Article by F. Roger Devlin.
Coming Apart: The State of White America 1960-2010
By Charles Murray
New York, NY: Crown Forum, 2012
Reviewed by F. Roger Devlin
At 416 pages, Coming Apart is Charles Murray’s most substantial offering since 2003’sHuman Accomplishment. It continues a theme familiar to readers of The Bell Curve: increasing American social stratification. Murray focuses on whites because otherwise the social trends he describes might lazily be explained away as effects of demographic change; he demonstrates that the trends are almost wholly unaffected by race or immigration. As he notes, a constant focus on how racial minorities ‘lag’ whites serves to distract attention from important changes in the benchmark population itself.
The author begins with a description of American life on the eve of the Kennedy assassination, highlighting everything which would shock the younger generation: just three TV channels; no Thai restaurants; ‘coffee’ meant Maxwell House. If you missed a movie when it was in the theaters, you would not get to see it at all.
The products of the entertainment industry still usually validated American norms. Subjects such as abortion and homosexuality were never touched upon in television shows, only rarely and disapprovingly in movies. Most liberals were willing to say that extramarital sex was wrong. Only three and one-half percent of American families were headed by a divorced parent. In many neighborhoods, houses were left unlocked and children could go about unsupervised.
But American women had “much to be outraged about,” the author tells us, such as being expected to marry and have children! If Murray gets portrayed as a ‘hard-rightist,’ it is only because presenting data honestly is now all such a designation requires or implies.
Such class differentiation as existed in 1963 was only reluctantly acknowledged: ninety-five percent of Americans described themselves as either working class or middle class. Poor people refused to think of themselves as lower class, and rich people were almost as reluctant to be considered upper class. A typical house in exclusive Chevy Chase, Maryland cost only twice as much as the nationwide average. People who could afford luxury cars often refrained from a fear of seeming ‘ostentatious’ – an old protestant pejorative which has now mostly disappeared from American English.
This was still recognizably the American society observed by Tocqueville one-hundred-thirty years before: “In the United States, the more opulent citizens take great care not to stand aloof from the people. On the contrary, they constantly keep on easy terms with the lower classes: they listen to them, they speak to them every day.”

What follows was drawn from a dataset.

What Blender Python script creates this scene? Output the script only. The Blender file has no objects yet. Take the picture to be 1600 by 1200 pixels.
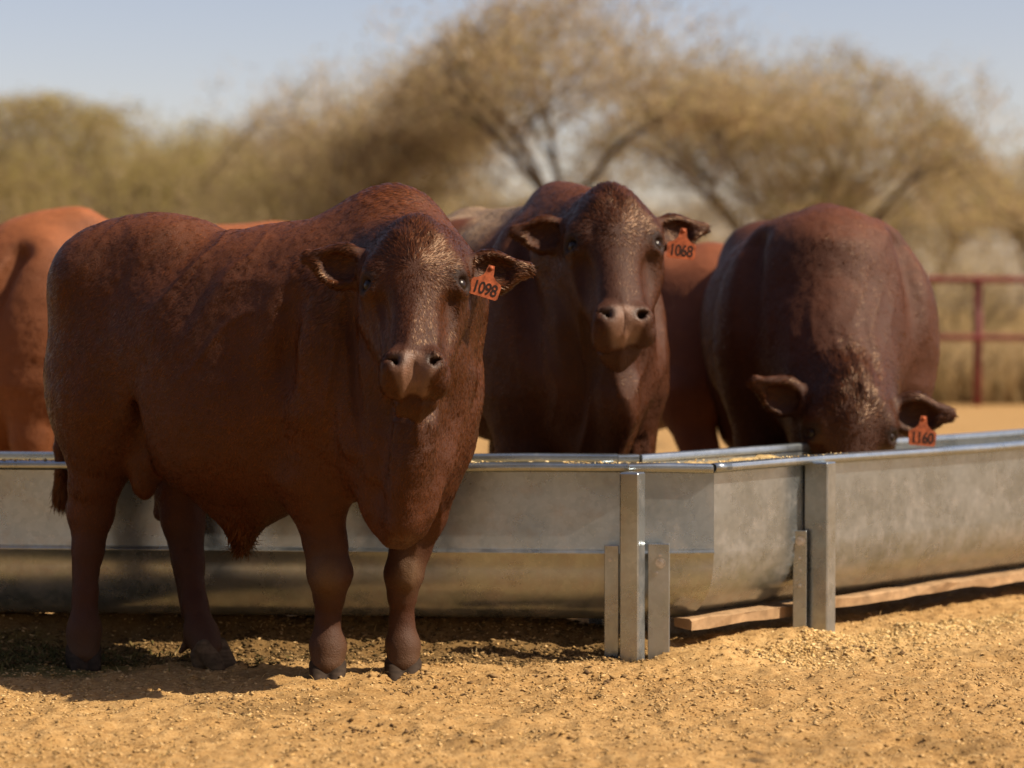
import bpy, math, random, time
import numpy as np
from mathutils import Vector, Matrix

T0 = time.time()
rng = np.random.default_rng(7)
random.seed(7)
scene = bpy.context.scene
COL = scene.collection

# ------------------------------------------------------------------ camera
F = 3668.0                       # focal length in pixels of a 1600 px wide frame
CAM_H = 1.086
PITCH = math.atan(119.0 / F)
cam_data = bpy.data.cameras.new("camera")
cam_data.sensor_width = 36.0
cam_data.lens = 36.0 * F / 1600.0
cam_data.clip_start = 0.1
cam_data.clip_end = 3000.0
cam_data.dof.use_dof = True
cam_data.dof.focus_distance = 6.72
cam_data.dof.aperture_fstop = 1.95
cam_data.dof.aperture_blades = 9
cam = bpy.data.objects.new("camera", cam_data)
cam.location = (0, 0, CAM_H)
cam.rotation_euler = (math.pi / 2 - PITCH, 0, 0)
COL.objects.link(cam)
scene.camera = cam

# ------------------------------------------------------------------ world and sun
SUN_AZ = math.radians(-15.0)       # from +X (right) towards +Y (away)
SUN_EL = math.radians(46.0)
world = bpy.data.worlds.new("World")
scene.world = world
world.use_nodes = True
wn = world.node_tree
sky = wn.nodes.new("ShaderNodeTexSky")
sky.sky_type = 'NISHITA'
sky.sun_disc = False
sky.sun_elevation = SUN_EL
sky.sun_rotation = math.pi / 2 - SUN_AZ
sky.altitude = 300.0
sky.air_density = 1.0
sky.dust_density = 1.2
sky.ozone_density = 1.0
white = wn.nodes.new("ShaderNodeMix"); white.data_type = 'RGBA'; white.blend_type = 'MULTIPLY'   # camera white balance
white.inputs[0].default_value = 1.0
white.inputs[7].default_value = (1.20, 0.965, 0.92, 1.0)
wn.links.new(sky.outputs[0], white.inputs[6])
wn.links.new(white.outputs[2], wn.nodes["Background"].inputs[0])
wn.nodes["Background"].inputs[1].default_value = 0.086
sun_data = bpy.data.lights.new("sun", 'SUN')
sun_data.energy = 5.0
sun_data.angle = math.radians(0.5)
sun_data.color = (1.0, 0.86, 0.67)
sun = bpy.data.objects.new("sun", sun_data)
sdir = Vector((math.cos(SUN_AZ) * math.cos(SUN_EL), math.sin(SUN_AZ) * math.cos(SUN_EL), math.sin(SUN_EL)))
sun.rotation_euler = sdir.to_track_quat('Z', 'Y').to_euler()
sun.location = (6, 6, 12)
COL.objects.link(sun)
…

The people who had risen to the top in 1963 had little in common except their success. Most had grown up in middle-class or working-class families, and they retained the preferences and tastes of those milieus. Their status was precarious, and often not successfully transmitted across even a single generation. In other words, America was ruled by a rapidly circulating elite, not by an upper class. (The “old money” families of Philadelphia, New York and Boston were an exception, but their numbers were tiny and as a class they had no influence on the nation’s destiny.)
Coming Apart tells the story of how this equilibrium was upset in the years that followed. Murray first discusses the rise of a new upper class; then, turning to the opposite end of the social scale, he shows how the white working class has deteriorated into a proletariat.
The new upper class is a product of our higher-tech economy, which relies heavily on people with exceptional cognitive abilities. A young person with outstanding mathematical ability might formerly have aspired to become a college professor; today he can make a killing writing code or managing a quant fund. Business decision-making has also become more complex and the stakes are higher. “Today, if a first-rate attorney can add ten percent to the probability of getting a favorable decision on a regulatory ruling worth hundreds of millions of dollars, he is worth his many-hundreds-of-dollars-per-hour rate.”